13 Mayıs 2012 Pazar

Annem'e

Bazen çok kısa bir zamanda bile atılabilir kocaman dostlukların temelleri. Serap diyorum, candır canandır.

E malum anneler günüydü bugün. Annesiz bir anneler günü salya sümük olmadan atlanmaz.
Serap’la geçireceğimiz ilk anneler günümüzdü bu. Aradı, hazırlan anneme gidiyoruz dedi. Günler öncesinden hazırladığım hediyemi de alarak dışarı çıktım.
Arabasına atladığımız gibi annesinin evinde almıştık soluğu.

Anne bizi kapıda güler yüzüyle karşıladı. Sarıldı, öptü, kokladı.
Annemin hayatta olmadığını bildiğinden, bugünü badiresiz atlatabilmem için tahmin edilebilir bir endişe vardı üzerinde.
Sürekli "ben de senin annen sayılırım, ne zaman istersen gel, neye ihtiyacın olursa bu kapı sana açık" gibi tekrarlarla kendimi iyi hissetmemi sağlamaya çalışıyordu.

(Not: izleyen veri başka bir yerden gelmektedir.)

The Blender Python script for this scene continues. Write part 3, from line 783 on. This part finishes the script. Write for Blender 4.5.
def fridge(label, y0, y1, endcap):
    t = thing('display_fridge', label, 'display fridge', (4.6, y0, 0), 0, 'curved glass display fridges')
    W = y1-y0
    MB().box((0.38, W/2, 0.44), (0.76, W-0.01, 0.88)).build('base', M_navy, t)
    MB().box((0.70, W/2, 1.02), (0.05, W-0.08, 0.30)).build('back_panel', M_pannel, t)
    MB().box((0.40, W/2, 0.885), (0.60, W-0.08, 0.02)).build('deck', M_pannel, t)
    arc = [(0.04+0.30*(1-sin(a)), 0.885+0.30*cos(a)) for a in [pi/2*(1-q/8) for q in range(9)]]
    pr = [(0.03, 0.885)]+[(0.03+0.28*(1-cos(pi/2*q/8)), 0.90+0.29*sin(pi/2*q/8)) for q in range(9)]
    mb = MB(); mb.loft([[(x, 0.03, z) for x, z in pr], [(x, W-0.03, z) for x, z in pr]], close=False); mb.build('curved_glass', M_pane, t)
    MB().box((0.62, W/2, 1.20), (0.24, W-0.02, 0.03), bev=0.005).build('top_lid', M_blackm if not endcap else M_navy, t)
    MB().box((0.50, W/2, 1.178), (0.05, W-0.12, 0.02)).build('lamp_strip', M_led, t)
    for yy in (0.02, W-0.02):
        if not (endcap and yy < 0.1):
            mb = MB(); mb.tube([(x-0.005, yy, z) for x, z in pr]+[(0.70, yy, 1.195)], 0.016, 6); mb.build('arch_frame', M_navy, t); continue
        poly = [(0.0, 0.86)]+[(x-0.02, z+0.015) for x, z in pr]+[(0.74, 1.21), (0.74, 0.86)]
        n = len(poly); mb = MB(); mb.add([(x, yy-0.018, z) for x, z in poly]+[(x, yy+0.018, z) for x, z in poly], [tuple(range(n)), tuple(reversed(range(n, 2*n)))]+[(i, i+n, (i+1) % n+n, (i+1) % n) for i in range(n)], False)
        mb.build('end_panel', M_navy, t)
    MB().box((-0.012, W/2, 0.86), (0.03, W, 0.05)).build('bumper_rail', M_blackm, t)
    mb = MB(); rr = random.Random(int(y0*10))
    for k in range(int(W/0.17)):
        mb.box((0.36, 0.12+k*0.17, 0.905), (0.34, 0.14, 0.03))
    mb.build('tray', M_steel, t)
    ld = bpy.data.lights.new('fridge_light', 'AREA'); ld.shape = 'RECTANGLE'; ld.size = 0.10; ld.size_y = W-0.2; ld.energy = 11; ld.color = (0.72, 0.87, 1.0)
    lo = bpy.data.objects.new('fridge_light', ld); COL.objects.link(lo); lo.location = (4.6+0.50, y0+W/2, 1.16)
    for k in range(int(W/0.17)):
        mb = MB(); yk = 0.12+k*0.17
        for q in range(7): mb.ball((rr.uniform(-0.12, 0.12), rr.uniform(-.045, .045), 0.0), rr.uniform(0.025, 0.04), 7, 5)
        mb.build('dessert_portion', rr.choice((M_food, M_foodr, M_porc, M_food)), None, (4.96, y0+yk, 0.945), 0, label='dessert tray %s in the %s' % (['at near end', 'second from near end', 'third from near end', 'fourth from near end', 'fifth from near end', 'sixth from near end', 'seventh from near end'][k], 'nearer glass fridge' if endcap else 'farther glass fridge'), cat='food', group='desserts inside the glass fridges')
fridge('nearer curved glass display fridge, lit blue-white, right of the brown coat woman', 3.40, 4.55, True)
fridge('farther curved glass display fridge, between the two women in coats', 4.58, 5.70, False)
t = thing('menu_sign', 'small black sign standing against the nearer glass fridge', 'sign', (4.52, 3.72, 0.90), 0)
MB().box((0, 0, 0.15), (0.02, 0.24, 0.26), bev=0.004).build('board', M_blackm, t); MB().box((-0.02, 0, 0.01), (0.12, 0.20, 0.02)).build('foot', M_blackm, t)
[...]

Bir ara Serap annesini öptü yanımda. Anne o kadar naif, o kadar ince fikirliydi ki ona doğru eğilerek ve sessizce “Şimdi sırası mı” dedi. Bu tip bir davranışın öksüzlüğümün altını çizeceğini düşünmüş olmalıydı. Sırf o bunu düşünmesin diye yapay ama şen bir kahkaha attım.
Ne diye üzülsündü. Bir tek annesiz ben miydim şu koca dünyada? Ama orada annesiz olan bendim.
Yine de çok şık bir hareketti.

Havayı değiştirmek için kalkıp hediyemi sundum. Çok mutlandı anne. Şefkat dolu bakışlarla iki eliyle saçlarımdan başlayarak tüm yüzümü küçük bir çocukmuşum gibi usul usul sıvazladı.
O elin dokunuşları,  şifa dağıttığına inanılan bir şeyhin, müridinin sırtını sıvazlaması kadar huzur vericiydi. Gözlerimi kapattım, saçlarımda ve yüzümde gezinen ellerin anneme ait olduğunu düşündüm.

Birkaç saniyelik de olsa geçmişin o huzurlu ara sokaklarında dolaştım.

Zaman, beni beklediğini kulaklarıma fısıldarken ışık hızıyla annemle vedalaşıp, soğumaya yüz tutmuş çayımdan bir yudum aldım.